Colin Beavan Profiled in Treehugger and Yes!

Colin "No Impact Man" Beavan, Green Party Candidate for Congress in Brooklyn's CD 8, was featured in Yes! magazine and the Treehugger.com blog in the past week, both important outlets in the progressive mediasphere.

Treehugger: No Impact Man Colin Beavan: Running for Congress, the Future of Green (Interview)

TH: How does the Green Party become more relevant in the United States? Is it just that enough people start running on the local level, and start putting those views forward? It's a perennial problem: People don't want to vote for the Green candidate because they don't think that person is ever going to win or will be a spoiler. How do we get beyond that?

CB: Let's put it this way: How do we actually get the Democrats to listen to us, if we've got no other place to go? In this constituency, here in central Brooklyn, the Democratic candidate has been campaigning around the country, helping other candidates. He doesn't need to campaign here, because he could be Charles Manson on the Democratic ticket and he'd get elected. This community has no where else to go.

So, social activists of various kinds who have been praying, wishing and scraping, and having meetings with Democratic politicians need to start to be prepared to let the Democrats know that there is somewhere else to go—and that they will go somewhere else, even if they won't win.

Yes! Magazine: Why “No Impact Man” Colin Beavan Is Running for Congress

Ostrander: You’re running against somebody with a lot more money and political party support than you. What’s your strategy for reaching voters?

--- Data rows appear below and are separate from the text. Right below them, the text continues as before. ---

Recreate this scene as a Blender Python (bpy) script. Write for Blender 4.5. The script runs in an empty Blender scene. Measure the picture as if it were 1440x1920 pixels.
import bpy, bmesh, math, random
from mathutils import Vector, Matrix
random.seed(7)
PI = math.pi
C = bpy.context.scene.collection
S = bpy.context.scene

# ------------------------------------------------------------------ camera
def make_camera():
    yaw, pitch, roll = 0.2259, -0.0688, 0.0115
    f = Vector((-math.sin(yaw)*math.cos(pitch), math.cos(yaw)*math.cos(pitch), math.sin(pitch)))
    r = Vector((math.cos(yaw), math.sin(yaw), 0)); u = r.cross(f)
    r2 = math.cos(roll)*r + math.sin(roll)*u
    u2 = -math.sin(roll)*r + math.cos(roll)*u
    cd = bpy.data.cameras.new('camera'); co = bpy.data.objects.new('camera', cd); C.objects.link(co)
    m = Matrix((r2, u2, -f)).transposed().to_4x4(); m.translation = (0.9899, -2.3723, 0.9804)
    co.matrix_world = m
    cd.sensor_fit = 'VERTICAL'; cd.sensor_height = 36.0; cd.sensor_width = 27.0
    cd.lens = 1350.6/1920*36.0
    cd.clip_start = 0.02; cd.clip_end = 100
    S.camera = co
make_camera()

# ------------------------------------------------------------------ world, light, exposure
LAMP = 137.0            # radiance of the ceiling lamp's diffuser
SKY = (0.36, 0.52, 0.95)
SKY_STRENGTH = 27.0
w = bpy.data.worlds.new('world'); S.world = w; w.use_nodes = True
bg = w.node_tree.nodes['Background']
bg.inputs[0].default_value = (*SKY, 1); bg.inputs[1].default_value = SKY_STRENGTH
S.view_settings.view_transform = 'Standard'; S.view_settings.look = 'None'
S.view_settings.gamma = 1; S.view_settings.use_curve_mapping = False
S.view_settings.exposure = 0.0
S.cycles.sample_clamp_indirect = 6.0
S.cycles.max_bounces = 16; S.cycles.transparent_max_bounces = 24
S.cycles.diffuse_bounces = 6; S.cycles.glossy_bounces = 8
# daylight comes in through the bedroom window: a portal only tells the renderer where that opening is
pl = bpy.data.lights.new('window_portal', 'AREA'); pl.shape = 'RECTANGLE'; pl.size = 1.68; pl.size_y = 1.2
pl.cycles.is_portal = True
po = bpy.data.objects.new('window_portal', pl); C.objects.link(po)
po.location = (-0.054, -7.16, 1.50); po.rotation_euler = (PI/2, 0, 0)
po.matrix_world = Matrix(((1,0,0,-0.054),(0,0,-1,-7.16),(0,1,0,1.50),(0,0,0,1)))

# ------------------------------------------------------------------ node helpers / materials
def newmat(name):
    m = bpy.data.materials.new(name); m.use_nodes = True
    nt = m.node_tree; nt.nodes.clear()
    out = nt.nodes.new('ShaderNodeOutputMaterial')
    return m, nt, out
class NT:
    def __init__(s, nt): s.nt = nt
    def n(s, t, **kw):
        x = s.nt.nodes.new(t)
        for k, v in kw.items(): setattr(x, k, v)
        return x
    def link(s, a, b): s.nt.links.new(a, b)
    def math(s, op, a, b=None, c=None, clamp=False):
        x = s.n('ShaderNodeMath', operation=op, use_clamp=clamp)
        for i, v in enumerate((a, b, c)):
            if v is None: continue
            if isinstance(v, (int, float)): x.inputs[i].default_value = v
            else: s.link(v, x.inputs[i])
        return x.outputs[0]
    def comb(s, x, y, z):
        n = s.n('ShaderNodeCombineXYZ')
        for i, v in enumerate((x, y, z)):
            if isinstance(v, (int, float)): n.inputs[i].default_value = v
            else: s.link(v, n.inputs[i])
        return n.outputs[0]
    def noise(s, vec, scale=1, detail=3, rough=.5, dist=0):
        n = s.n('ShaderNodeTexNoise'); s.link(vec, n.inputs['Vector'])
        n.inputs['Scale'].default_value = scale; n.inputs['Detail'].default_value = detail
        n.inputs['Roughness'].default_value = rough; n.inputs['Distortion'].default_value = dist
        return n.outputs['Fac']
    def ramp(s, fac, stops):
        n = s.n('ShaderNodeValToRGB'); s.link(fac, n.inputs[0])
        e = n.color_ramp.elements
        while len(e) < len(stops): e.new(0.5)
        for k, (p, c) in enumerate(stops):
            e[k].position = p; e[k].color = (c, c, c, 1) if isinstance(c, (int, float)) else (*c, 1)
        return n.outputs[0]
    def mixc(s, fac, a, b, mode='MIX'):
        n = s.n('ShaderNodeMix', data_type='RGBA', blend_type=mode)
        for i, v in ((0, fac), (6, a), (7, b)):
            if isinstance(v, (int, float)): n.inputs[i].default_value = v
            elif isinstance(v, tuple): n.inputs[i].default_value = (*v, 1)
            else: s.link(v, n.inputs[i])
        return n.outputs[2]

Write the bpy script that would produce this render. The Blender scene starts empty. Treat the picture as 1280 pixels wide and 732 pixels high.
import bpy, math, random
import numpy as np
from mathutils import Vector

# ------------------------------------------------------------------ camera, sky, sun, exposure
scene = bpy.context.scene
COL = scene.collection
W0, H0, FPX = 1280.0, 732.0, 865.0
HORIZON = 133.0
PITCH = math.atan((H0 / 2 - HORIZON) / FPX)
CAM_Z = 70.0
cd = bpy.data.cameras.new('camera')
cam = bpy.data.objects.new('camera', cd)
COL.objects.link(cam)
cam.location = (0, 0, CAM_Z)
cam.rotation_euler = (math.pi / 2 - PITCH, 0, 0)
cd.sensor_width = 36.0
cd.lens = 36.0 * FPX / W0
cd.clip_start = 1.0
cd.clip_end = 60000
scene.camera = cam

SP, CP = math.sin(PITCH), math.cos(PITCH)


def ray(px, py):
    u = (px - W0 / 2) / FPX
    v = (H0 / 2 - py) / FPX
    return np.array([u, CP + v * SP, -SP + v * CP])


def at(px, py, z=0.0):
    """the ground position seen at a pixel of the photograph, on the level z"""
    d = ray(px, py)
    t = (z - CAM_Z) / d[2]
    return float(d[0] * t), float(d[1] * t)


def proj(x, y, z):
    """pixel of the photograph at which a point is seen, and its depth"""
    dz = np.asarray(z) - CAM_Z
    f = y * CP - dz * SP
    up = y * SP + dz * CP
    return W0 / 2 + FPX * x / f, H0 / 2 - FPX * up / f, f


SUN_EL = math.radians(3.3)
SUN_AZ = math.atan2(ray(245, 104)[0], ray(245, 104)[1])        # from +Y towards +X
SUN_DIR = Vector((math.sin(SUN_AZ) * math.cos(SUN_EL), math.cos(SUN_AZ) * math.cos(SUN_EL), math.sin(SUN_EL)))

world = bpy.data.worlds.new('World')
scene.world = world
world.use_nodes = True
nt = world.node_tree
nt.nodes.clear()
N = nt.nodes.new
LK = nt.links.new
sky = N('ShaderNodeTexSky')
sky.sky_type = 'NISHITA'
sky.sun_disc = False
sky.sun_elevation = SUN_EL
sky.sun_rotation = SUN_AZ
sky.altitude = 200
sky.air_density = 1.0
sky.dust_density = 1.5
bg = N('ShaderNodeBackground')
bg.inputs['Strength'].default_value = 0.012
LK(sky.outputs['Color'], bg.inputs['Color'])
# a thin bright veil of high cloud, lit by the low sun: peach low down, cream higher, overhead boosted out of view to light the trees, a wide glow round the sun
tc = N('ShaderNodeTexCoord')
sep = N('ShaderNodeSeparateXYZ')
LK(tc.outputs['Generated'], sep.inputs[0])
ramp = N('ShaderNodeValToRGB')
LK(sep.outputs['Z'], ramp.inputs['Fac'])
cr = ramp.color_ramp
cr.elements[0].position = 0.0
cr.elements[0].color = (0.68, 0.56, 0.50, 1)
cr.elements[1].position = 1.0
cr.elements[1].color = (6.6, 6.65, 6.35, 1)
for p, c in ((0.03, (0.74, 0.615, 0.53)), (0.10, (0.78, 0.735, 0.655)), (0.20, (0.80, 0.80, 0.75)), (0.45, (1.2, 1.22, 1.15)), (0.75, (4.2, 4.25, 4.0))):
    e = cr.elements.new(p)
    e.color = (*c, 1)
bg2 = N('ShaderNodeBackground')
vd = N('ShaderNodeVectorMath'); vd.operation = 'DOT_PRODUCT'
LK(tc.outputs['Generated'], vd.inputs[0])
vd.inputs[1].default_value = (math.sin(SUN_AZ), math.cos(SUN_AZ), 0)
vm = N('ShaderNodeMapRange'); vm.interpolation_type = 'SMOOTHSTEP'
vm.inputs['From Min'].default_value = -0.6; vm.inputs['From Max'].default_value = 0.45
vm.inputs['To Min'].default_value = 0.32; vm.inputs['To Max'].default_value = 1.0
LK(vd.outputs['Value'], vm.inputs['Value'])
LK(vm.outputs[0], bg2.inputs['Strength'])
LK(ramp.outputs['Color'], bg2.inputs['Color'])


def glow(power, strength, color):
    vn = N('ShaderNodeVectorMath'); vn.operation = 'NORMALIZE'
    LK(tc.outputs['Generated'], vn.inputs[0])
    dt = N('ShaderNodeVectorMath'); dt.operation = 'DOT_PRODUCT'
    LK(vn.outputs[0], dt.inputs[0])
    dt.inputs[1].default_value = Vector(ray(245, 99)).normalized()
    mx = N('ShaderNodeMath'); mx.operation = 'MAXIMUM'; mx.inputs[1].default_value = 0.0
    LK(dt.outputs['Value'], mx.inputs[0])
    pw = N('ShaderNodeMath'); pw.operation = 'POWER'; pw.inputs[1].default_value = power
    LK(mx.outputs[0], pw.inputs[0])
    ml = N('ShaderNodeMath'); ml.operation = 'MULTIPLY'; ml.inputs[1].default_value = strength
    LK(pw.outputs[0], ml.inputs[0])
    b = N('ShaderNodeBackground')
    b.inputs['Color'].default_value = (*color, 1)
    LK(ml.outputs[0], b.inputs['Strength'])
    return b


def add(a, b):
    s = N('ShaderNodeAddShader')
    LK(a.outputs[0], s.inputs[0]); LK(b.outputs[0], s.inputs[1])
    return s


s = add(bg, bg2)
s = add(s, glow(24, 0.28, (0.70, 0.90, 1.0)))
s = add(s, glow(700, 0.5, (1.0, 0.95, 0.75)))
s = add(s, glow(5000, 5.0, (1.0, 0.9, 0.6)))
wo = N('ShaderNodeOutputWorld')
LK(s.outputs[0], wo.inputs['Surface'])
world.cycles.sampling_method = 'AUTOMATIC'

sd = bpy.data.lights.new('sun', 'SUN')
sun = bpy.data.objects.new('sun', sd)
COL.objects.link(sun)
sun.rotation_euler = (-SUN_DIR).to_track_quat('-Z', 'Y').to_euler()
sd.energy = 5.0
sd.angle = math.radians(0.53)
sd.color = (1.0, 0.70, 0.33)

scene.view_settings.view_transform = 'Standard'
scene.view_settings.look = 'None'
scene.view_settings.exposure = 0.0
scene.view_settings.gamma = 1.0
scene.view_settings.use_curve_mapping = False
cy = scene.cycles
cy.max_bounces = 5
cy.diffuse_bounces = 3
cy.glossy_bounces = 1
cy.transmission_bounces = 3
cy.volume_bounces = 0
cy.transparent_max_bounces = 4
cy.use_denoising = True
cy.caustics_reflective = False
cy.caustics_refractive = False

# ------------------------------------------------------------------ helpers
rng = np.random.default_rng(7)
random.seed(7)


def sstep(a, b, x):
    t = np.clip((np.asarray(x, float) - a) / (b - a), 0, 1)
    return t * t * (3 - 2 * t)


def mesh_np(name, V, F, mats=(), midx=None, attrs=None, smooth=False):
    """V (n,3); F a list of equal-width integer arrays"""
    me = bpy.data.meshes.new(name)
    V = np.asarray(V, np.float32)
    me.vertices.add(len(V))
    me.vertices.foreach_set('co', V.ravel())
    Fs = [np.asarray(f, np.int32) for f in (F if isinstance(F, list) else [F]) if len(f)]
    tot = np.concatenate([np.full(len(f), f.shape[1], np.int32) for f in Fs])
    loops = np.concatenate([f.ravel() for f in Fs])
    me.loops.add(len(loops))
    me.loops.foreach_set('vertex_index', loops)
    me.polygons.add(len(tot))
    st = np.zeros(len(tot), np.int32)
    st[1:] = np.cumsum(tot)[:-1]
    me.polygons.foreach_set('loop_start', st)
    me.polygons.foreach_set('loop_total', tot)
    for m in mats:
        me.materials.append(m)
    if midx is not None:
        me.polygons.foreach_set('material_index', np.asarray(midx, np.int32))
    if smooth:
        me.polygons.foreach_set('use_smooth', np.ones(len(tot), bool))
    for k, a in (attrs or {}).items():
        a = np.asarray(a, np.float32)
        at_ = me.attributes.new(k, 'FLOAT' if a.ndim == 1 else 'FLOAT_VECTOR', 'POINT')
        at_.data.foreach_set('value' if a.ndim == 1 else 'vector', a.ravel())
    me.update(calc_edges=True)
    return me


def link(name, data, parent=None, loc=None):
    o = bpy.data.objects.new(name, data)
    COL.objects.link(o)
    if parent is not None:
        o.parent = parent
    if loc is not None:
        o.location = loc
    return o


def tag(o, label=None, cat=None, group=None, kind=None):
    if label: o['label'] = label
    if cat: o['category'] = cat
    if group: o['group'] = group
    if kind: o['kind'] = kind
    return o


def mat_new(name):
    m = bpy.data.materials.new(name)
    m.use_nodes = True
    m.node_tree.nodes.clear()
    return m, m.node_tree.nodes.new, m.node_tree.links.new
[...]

Beavan: I’m talking to people. I have weekly campaign meetings, which are open to everybody, where volunteers can show up. The two campaign managers think about what tasks need to be done before we talk to people at the meetings. The tasks are assigned by show of hands, and we ask questions like “Who can do this?” and “Who can print some fliers on a photocopier?” By the way, we’re only using paper recovered from the waste stream. So that means that our fliers are free. So that’s saving us a lot of money.

So, just the very idea that a campaign can be run by the people, for the people instead of by the corporations, for the corporations to me means that we’re already winning, regardless of what happens on Election Day.